In 12 years, MacKenzie Bezos has written just three book reviews on Amazon.com, the site founded by her husband, Jeff. She gave five stars to novelist Ethan Canin's Carry Me Across the Water, five stars to Carole Glickfeld's novel Swimming Toward the Ocean and one star to The Everything Store, a biography of Jeff Bezos written by Businessweek reporter Brad Stone. This book, according to MacKenzie, is also a work of fiction.
Stone's work contains "too many inaccuracies" and is "full of techniques which stretch the boundaries of non-fiction," MacKenzie wrote in a 922-word review posted Monday, which might be well on its way to becoming the most famous review in Amazon history. The ultimate effect, she said, was a "lopsided and misleading portrait."
MacKenzie's review is noteworthy not only for what it says, but for how it was written: She used the same review system available to everyone else, and let hers stand as just one review out of many. Of course, hers has attracted an unusual amount of media attention. But while any number of publications would have been eager to publish a scathing op-ed by the wife of Amazon's CEO, she chose to let her voice be carried by the same vehicle as everyone else's.
"I am grateful this is the era of the Internet, when characters in non-fiction can step out of books, as [former Amazon employees] Jonathan Leblang and Rick Dalzell have done, and speak for themselves," MacKenzie wrote. "If authors won't admit they've crossed this important line, their characters can do it for them."
It's also a brilliant marketing maneuver that positions Amazon's review section as a powerful platform for subjects and "characters" to correct the record when they find it necessary.
MacKenzie, an author herself, knows a thing or two about stringing words together. Toni Morrison, who was MacKenzie's creative writing professor at Princeton University, has called MacKenzie "really one of the best" students she has ever had in her creative writing classes. And Mackenzie's review stings.
Her quibbles with Stone begin with the first chapter. She takes issue with his timeline of events, saying that Jeff read The Remains of the Day -- a novel Stone claims shaped Jeff's thinking about the company -- a year into the venture and not before starting Amazon. She also faults Stone for failing to include the praise Amazon has received from its customers and employees. And she criticizes him for suggesting, with terms like "Bezos felt" and "Bezos fixated," that he had access to Jeff's internal thoughts and deliberations -- when in fact Bezos did not grant an official interview for the book. (Stone had interviewed him separately during the course of more than a decade reporting on the company.)
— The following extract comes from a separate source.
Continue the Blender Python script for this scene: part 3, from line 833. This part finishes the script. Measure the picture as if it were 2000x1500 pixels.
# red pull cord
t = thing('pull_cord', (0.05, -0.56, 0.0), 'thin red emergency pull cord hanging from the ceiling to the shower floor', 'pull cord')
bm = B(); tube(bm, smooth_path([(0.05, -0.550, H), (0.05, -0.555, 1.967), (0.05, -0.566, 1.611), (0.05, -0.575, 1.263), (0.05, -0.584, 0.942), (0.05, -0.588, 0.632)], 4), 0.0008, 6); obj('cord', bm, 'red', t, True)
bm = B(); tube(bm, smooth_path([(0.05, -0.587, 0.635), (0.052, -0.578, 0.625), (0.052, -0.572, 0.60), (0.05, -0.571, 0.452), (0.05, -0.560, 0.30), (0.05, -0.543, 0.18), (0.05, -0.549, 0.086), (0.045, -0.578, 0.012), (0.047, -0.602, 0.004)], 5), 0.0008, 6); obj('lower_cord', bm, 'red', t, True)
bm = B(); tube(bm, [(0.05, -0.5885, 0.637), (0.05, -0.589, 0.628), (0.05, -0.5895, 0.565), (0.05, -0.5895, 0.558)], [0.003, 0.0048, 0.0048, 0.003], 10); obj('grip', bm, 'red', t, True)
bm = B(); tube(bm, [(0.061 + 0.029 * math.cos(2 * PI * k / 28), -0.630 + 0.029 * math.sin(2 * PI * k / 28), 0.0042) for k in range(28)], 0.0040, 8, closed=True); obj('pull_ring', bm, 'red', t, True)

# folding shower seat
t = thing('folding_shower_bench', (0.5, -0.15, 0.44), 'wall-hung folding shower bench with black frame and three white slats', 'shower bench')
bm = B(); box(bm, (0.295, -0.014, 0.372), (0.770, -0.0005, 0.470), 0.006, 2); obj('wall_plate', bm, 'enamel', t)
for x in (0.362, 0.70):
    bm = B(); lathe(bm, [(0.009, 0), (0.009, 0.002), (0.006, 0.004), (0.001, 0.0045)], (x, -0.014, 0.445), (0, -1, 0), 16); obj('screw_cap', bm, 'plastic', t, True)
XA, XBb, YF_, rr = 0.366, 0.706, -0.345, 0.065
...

Stone has countered that his book relied on more than 300 interviews with Amazon insiders, and said he presents an account far more impartial than one MacKenzie could provide. "I am less biased than Jeff's own wife," Stone told New York Magazine on Monday. John Rossman, a former Amazon employee, called Stone's book "balanced" in a recent review.
In the hours since MacKenzie posted her pan, Amazon readers have been busy reviewing her review, and have spared her none of the vitriol that Internet commenters regularly hurl at one another. One called it "another case of Internet-mogul wife (Facebook) PMSing."
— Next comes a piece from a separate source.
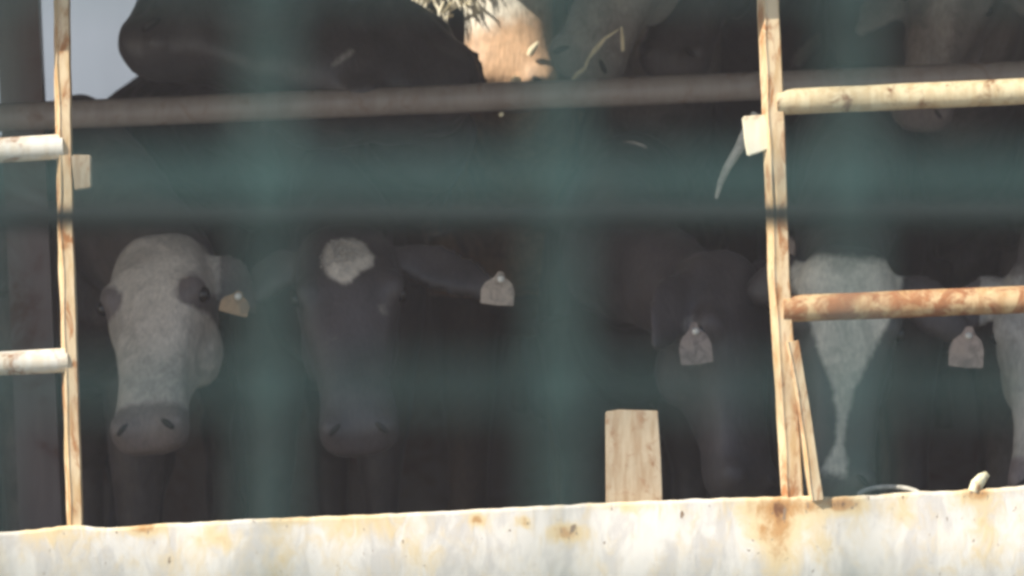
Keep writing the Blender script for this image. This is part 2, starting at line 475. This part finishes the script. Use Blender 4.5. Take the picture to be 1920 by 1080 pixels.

But on the whole, Amazon's army of commenters seems to agree that although MacKenzie is biased, her critique has merits for focusing squarely on facts, which should be consistent no matter whose lens you're looking through. At most recent count, 1,803 of 2,002 people have "found the following review helpful," according to Amazon's ranking system.
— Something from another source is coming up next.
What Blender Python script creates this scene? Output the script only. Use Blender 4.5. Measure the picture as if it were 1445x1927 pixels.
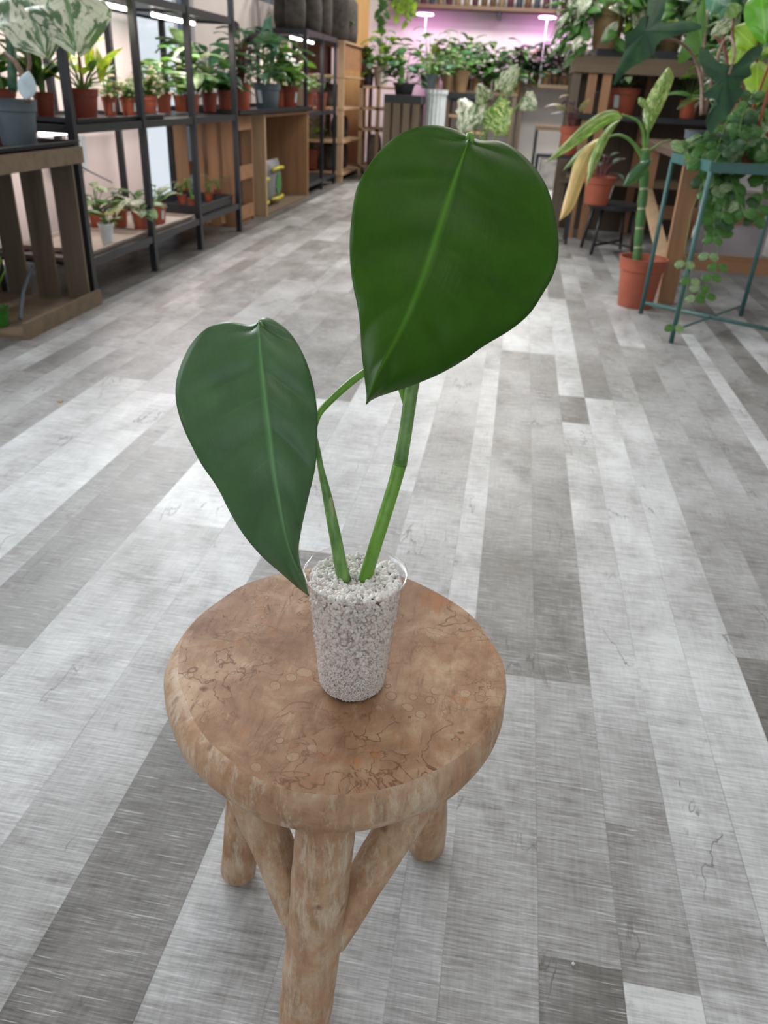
import bpy, bmesh, math, random
from mathutils import Vector, Matrix, noise
from math import pi, sin, cos, radians, sqrt
for o in list(bpy.data.objects): bpy.data.objects.remove(o)
scene = bpy.context.scene; col = scene.collection
rnd = random.Random(7)

# ------------------------------------------------------------------ camera
F, CX, CY, CAMH = 1447.0, 722.5, 963.5, 0.93
up = -Vector((-145, -2622, -F)).normalized()
yv = Vector((267.5, 783.5, -F)).normalized(); yv = (yv - up * yv.dot(up)).normalized()
xv = yv.cross(up)
RM = Matrix((xv, yv, up))                       # camera axes -> world
C = Vector((0, 0, CAMH))
cam_d = bpy.data.cameras.new('camera'); cam = bpy.data.objects.new('camera', cam_d); col.objects.link(cam)
cam.matrix_world = Matrix.Translation(C) @ RM.to_4x4()
cam_d.sensor_fit = 'VERTICAL'; cam_d.sensor_height = 36; cam_d.lens = F / 1927 * 36
cam_d.clip_start = 0.02; cam_d.clip_end = 60
cam_d.dof.use_dof = True; cam_d.dof.focus_distance = 0.70; cam_d.dof.aperture_fstop = 9.5
scene.camera = cam

def P(px, py, X=None, Y=None, Z=None, D=None):
    """point seen at (px,py) of the 1445x1927 frame, at a known x, y, z or depth"""
    d = RM @ Vector(((px - CX) / F, (CY - py) / F, -1))
    if D is not None: t = D
    elif X is not None: t = (X - C.x) / d.x
    elif Y is not None: t = (Y - C.y) / d.y
    else: t = (Z - C.z) / d.z
    return C + d * t
def depth(p): return -(RM.transposed() @ (p - C)).z

# ------------------------------------------------------------------ world, light, exposure
scene.view_settings.view_transform = 'Standard'; scene.view_settings.look = 'None'
scene.view_settings.gamma = 1; scene.view_settings.exposure = 0.0
w = bpy.data.worlds.new('sky'); scene.world = w; w.use_nodes = True
w.node_tree.nodes['Background'].inputs[0].default_value = (0.84, 0.92, 1.0, 1)
w.node_tree.nodes['Background'].inputs[1].default_value = 1.0
def area(name, loc, target, sx, sy, power, color=(1, 1, 1), spread=180):
    l = bpy.data.lights.new(name, 'AREA'); l.shape = 'RECTANGLE'; l.size = sx; l.size_y = sy
    l.energy = power; l.color = color; l.spread = radians(spread)
    o = bpy.data.objects.new(name, l); col.objects.link(o); o.location = loc
    o.rotation_euler = (Vector(target) - Vector(loc)).to_track_quat('-Z', 'Y').to_euler()
    return o
# daylight through the window openings
area('window_light_high', (-2.75, 4.2, 2.2), (0, 1.6, 0.2), 2.6, 1.1, 185, (0.93, 0.97, 1.0))
area('window_light_near', (-2.7, 1.2, 1.5), (0, 0.8, 0.2), 2.6, 1.7, 36, (0.9, 0.95, 1.0))
area('window_light_front', (0.6, -2.85, 1.6), (0.3, 2, 0.5), 4.5, 2.2, 23, (0.9, 0.96, 1.0))
# unseen area lights added below the ceiling to brighten the room
for i, (x, y, e) in enumerate([(0.4, 3.4, 12), (0.2, 6.2, 40), (-0.4, 9.4, 110), (1.6, 4.8, 11), (0.8, 8.2, 60), (0.3, 0.3, 9)]):
    area('ceiling_fill', (x, y, 2.9), (x, y + 0.001, 0), 1.2, 0.6, e, (1, 0.96, 0.9))

# ------------------------------------------------------------------ materials
MATS = {}
def newmat(name):
    m = bpy.data.materials.new(name); m.use_nodes = True
    nt = m.node_tree; b = nt.nodes['Principled BSDF']
    return m, nt, b
def N(nt, t, **kw):
    n = nt.nodes.new(t)
    for k, v in kw.items():
        if k in ('op',): n.operation = v
        elif isinstance(k, str) and hasattr(n, k) and k not in ('inputs',): setattr(n, k, v)
    return n
def math_(nt, op, a, b=None, clamp=False):
    n = nt.nodes.new('ShaderNodeMath'); n.operation = op; n.use_clamp = clamp
    for i, v in enumerate((a, b)):
        if v is None: continue
        if isinstance(v, (int, float)): n.inputs[i].default_value = v
        else: nt.links.new(v, n.inputs[i])
    return n.outputs[0]
def mixc(nt, f, a, b):
    n = nt.nodes.new('ShaderNodeMix'); n.data_type = 'RGBA'
    for s, v in ((n.inputs['Factor'], f), (n.inputs[6], a), (n.inputs[7], b)):
        if isinstance(v, (int, float)): s.default_value = v
        elif isinstance(v, tuple): s.default_value = (*v[:3], 1)
        else: nt.links.new(v, s)
    return n.outputs[2]
def ramp(nt, f, stops):
    n = nt.nodes.new('ShaderNodeValToRGB'); cr = n.color_ramp
    while len(cr.elements) < len(stops): cr.elements.new(0.5)
    for e, (p, c) in zip(cr.elements, stops):
        e.position = p; e.color = (*c, 1) if isinstance(c, tuple) else (c, c, c, 1)
    nt.links.new(f, n.inputs[0]); return n.outputs[0]
def coords(nt, kind='Object', scale=(1, 1, 1), add=None):
    t = nt.nodes.new('ShaderNodeTexCoord'); mp = nt.nodes.new('ShaderNodeMapping')
    mp.inputs['Scale'].default_value = scale
    src = t.outputs[kind]
    if add is not None:
        v = nt.nodes.new('ShaderNodeVectorMath'); v.operation = 'ADD'
        nt.links.new(src, v.inputs[0]); nt.links.new(add, v.inputs[1]); src = v.outputs[0]
    nt.links.new(src, mp.inputs[0]); return mp.outputs[0]
def noise_(nt, vec, scale, detail=3, rough=0.5, dist=0):
    n = nt.nodes.new('ShaderNodeTexNoise'); n.inputs['Scale'].default_value = scale
    n.inputs['Detail'].default_value = detail; n.inputs['Roughness'].default_value = rough
    n.inputs['Distortion'].default_value = dist
    nt.links.new(vec, n.inputs['Vector']); return n.outputs['Fac']
def bump(nt, b, h, strength, dist=0.002):
    n = nt.nodes.new('ShaderNodeBump'); n.inputs['Strength'].default_value = strength
    n.inputs['Distance'].default_value = dist
    nt.links.new(h, n.inputs['Height']); nt.links.new(n.outputs[0], b.inputs['Normal'])

def plain(name, c, rough=0.5, var=0.12, scale=25, metal=0, spec=0.5, bmp=0.0, stretch=(1, 1, 1)):
    if name in MATS: return MATS[name]
    m, nt, b = newmat(name)
    f = noise_(nt, coords(nt, 'Object', stretch), scale, 4, 0.6)
    c2 = tuple(max(0, x * (1 - var * 2)) for x in c); c3 = tuple(min(1, x * (1 + var * 1.6)) for x in c)
    nt.links.new(ramp(nt, f, [(0.3, c2), (0.5, c), (0.72, c3)]), b.inputs['Base Color'])
    b.inputs['Roughness'].default_value = rough; b.inputs['Metallic'].default_value = metal
    b.inputs['Specular IOR Level'].default_value = spec
    if bmp: bump(nt, b, f, bmp)
    MATS[name] = m; return m
def wood(name, c, dark=0.5, axis=2, scale=18, rough=0.65):
    if name in MATS: return MATS[name]
    m, nt, b = newmat(name)
    st = [1, 1, 1]; st[axis] = 0.08
    f = noise_(nt, coords(nt, 'Object', tuple(st)), scale, 6, 0.65, 0.4)
    g = noise_(nt, coords(nt, 'Object', (1, 1, 1)), 3, 3)
    c2 = tuple(x * dark for x in c); c3 = tuple(min(1, x * 1.25) for x in c)
    base = ramp(nt, f, [(0.25, c2), (0.5, c), (0.75, c3)])
    nt.links.new(mixc(nt, math_(nt, 'MULTIPLY', g, 0.5), base, c2), b.inputs['Base Color'])
    b.inputs['Roughness'].default_value = rough; bump(nt, b, f, 0.25, 0.003)
    MATS[name] = m; return m
def emit(name, c, s):
    if name in MATS: return MATS[name]
    m, nt, b = newmat(name)
    b.inputs['Base Color'].default_value = (*c, 1); b.inputs['Emission Color'].default_value = (*c, 1)
    b.inputs['Emission Strength'].default_value = s
    MATS[name] = m; return m
def leafmat(name, c, c2=None, vein=None, patt=0, thr=0.5, rough=0.38, trans=0.3, k=9.0, pscale=6):
    """leaf: c base, c2 second colour in blotches (patt = amount), vein colour lines drawn from the uv of the blade"""
    if name in MATS: return MATS[name]
    m, nt, b = newmat(name)
    uv = coords(nt, 'UV')
    sep = nt.nodes.new('ShaderNodeSeparateXYZ'); nt.links.new(uv, sep.inputs[0])
    u = math_(nt, 'ABSOLUTE', math_(nt, 'SUBTRACT', math_(nt, 'MULTIPLY', sep.outputs[0], 2.0), 1.0))
    v = sep.outputs[1]
    obj = coords(nt, 'Object')
    f = noise_(nt, obj, 14, 3, 0.6)
    base = ramp(nt, f, [(0.3, tuple(x * 0.75 for x in c)), (0.7, tuple(min(1, x * 1.3) for x in c))])
    if c2:
        st = coords(nt, 'UV', (3.2, 1.4, 1))
        add = nt.nodes.new('ShaderNodeVectorMath'); add.operation = 'ADD'
        nt.links.new(st, add.inputs[0]); nt.links.new(coords(nt, 'Object', (3, 3, 3)), add.inputs[1])
        g = noise_(nt, add.outputs[0], pscale * 0.6, 5, 0.6, 0.6)
        base = mixc(nt, ramp(nt, g, [(thr, 0.0), (thr + 0.06, patt)]), base, c2)
    ph = math_(nt, 'FRACT', math_(nt, 'MULTIPLY', math_(nt, 'SUBTRACT', v, math_(nt, 'MULTIPLY', u, 0.3)), k))
    ln = math_(nt, 'ABSOLUTE', math_(nt, 'SUBTRACT', ph, 0.5))
    vl = ramp(nt, ln, [(0.0, 1.0), (0.09, 0.0)])
    ml = ramp(nt, u, [(0.03, 1.0), (0.09, 0.0)])
    vc = vein or tuple(min(1, x * 1.7 + 0.01) for x in c)
    base = mixc(nt, math_(nt, 'MAXIMUM', math_(nt, 'MULTIPLY', vl, 0.45), math_(nt, 'MULTIPLY', ml, 0.8)), base, vc)
    nt.links.new(base, b.inputs['Base Color']); b.inputs['Roughness'].default_value = rough
    tr = nt.nodes.new('ShaderNodeBsdfTranslucent'); nt.links.new(mixc(nt, 0.35, base, (0.25, 0.5, 0.02) if c[1] > c[0] * 1.15 else base), tr.inputs[0])
    ms = nt.nodes.new('ShaderNodeMixShader'); ms.inputs[0].default_value = trans
    out = nt.nodes['Material Output']
    nt.links.new(b.outputs[0], ms.inputs[1]); nt.links.new(tr.outputs[0], ms.inputs[2]); nt.links.new(ms.outputs[0], out.inputs[0])
    bump(nt, b, math_(nt, 'MAXIMUM', vl, ml), 0.3, 0.002)
    MATS[name] = m; return m

BLACK = plain('black_metal', (0.014, 0.017, 0.022), 0.42, 0.1)
DTRAY = plain('dark_plastic', (0.02, 0.023, 0.028), 0.45, 0.1)
SHELFB = plain('shelf_board', (0.16, 0.135, 0.12), 0.5, 0.18, 8)
TANTRAY = plain('tan_tray', (0.42, 0.36, 0.31), 0.45, 0.1, 12)
TERRA = plain('terracotta_plastic', (0.36, 0.088, 0.045), 0.45, 0.08, 9)
TERRAD = plain('dark_terracotta', (0.22, 0.045, 0.025), 0.45, 0.1, 9)
GREYP = plain('grey_plastic', (0.085, 0.11, 0.125), 0.5, 0.08, 9)
WHITEP = plain('white_plastic', (0.62, 0.68, 0.70), 0.4, 0.05, 20)
SOIL = plain('soil', (0.035, 0.022, 0.015), 0.95, 0.4, 90, bmp=0.8)
WALL = plain('wall_paint', (0.80, 0.71, 0.68), 0.8, 0.03, 3)
WALLB = plain('wall_white', (0.70, 0.68, 0.66), 0.8, 0.04, 2)
GLASSW = None
TEAL = plain('teal_metal', (0.045, 0.125, 0.115), 0.42, 0.08)
CRATE = wood('crate_wood', (0.15, 0.115, 0.078), 0.55)
CRATEH = wood('crate_wood_flat', (0.17, 0.12, 0.075), 0.55, 0)
WARM = wood('warm_wood', (0.36, 0.19, 0.095), 0.55)
WARMH = wood('warm_wood_flat', (0.34, 0.17, 0.08), 0.5, 0)
PALEW = wood('pale_wood', (0.46, 0.31, 0.18), 0.7)
PALEWH = wood('pale_wood_flat', (0.44, 0.29, 0.17), 0.7, 0)
SACK = plain('sack_cloth', (0.06, 0.052, 0.046), 0.9, 0.25, 14, bmp=0.4)
SACKL = plain('pale_sack', (0.36, 0.33, 0.28), 0.85, 0.2, 10, bmp=0.3)
BROWNPOT = plain('brown_pot', (0.30, 0.19, 0.10), 0.6, 0.15, 7)
G_MID = leafmat('leaf_green', (0.045, 0.14, 0.025))
G_DARK = leafmat('leaf_dark_green', (0.018, 0.065, 0.022), rough=0.3)
G_LIME = leafmat('leaf_lime', (0.24, 0.40, 0.03), trans=0.35)
G_BLUE = leafmat('leaf_blue_green', (0.07, 0.20, 0.13), rough=0.25)
G_SILV = leafmat('leaf_silver_vein', (0.03, 0.07, 0.045), vein=(0.45, 0.5, 0.42), k=7)
G_WHITE = leafmat('leaf_white_variegated', (0.06, 0.12, 0.05), (0.60, 0.60, 0.47), None, 0.95, 0.46, trans=0.2)
G_CREAM = leafmat('leaf_cream_spotted', (0.065, 0.16, 0.02), (0.62, 0.68, 0.30), None, 0.95, 0.50, pscale=10, trans=0.3)
G_PINK = leafmat('leaf_pink_green', (0.12, 0.17, 0.07), (0.62, 0.36, 0.30), None, 0.9, 0.47, pscale=9)
G_CROT = leafmat('leaf_yellow_orange', (0.12, 0.26, 0.02), (0.75, 0.55, 0.06), None, 0.95, 0.50, trans=0.35)
G_PURP = leafmat('leaf_dusky_purple', (0.07, 0.06, 0.06), (0.30, 0.18, 0.25), None, 0.5, 0.5)
G_ALOC = leafmat('leaf_dark_velvet', (0.028, 0.095, 0.040), vein=(0.008, 0.03, 0.018), k=5, rough=0.5, trans=0.15)
G_DRY = leafmat('leaf_drying', (0.50, 0.42, 0.16), (0.62, 0.32, 0.12), None, 0.9, 0.5, pscale=4)
G_PALE = leafmat('leaf_pale_green', (0.14, 0.24, 0.10), (0.42, 0.48, 0.30), None, 0.8, 0.5)
STEMG = plain('stem_green', (0.10, 0.20, 0.04), 0.45, 0.15, 40)
STEMB = plain('stem_brown', (0.16, 0.10, 0.065), 0.6, 0.2, 40)
STEMR = plain('stem_red', (0.16, 0.03, 0.03), 0.5, 0.2, 40)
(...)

"It seems to me that yes there obviously would be bias but she avoids it by sticking to the facts," one commenter wrote. Another weighed in, "The authors are entitled to their own opinions, but they are not entitled to 'their own facts.'"
While MacKenzie might not have been privy to all of her husbands' dealings, her critique has gotten support from two of Jeff's former colleagues, who also questioned the accuracy of Stone's reporting.
"While I found it rather interesting, lots of stories are missing or just inaccurate," Rick Dalzell, Amazon's former chief information officer, wrote in a three-star review. He dubbed the book "an incomplete and somewhat unbalanced telling of Jeff's and Amazon's story."
Blogs and social media have long offered the subjects of stories and books a way to respond to criticism without an intermediary. When The New York Times' Nick Bilton reported last year that Twitter co-founder Jack Dorsey was "difficult to work with," Dorsey answered with a post on his Tumblr blog that intended to "clarify a few points." But using Amazon's platform to correct the facts goes a step further. It closely attaches a kind of digital footnote or correction to the work, and hits the author where it hurts -- in the review system that other buyers use to decide whether they'll buy a book.
Already, many Amazon users who've commented in the more than 70 posts appended to MacKenzie's review said her words have turned them off from buying The Everything Store.
Next up from MacKenzie: a self-published Kindle Single detailing all of the errors she found in Stone's work?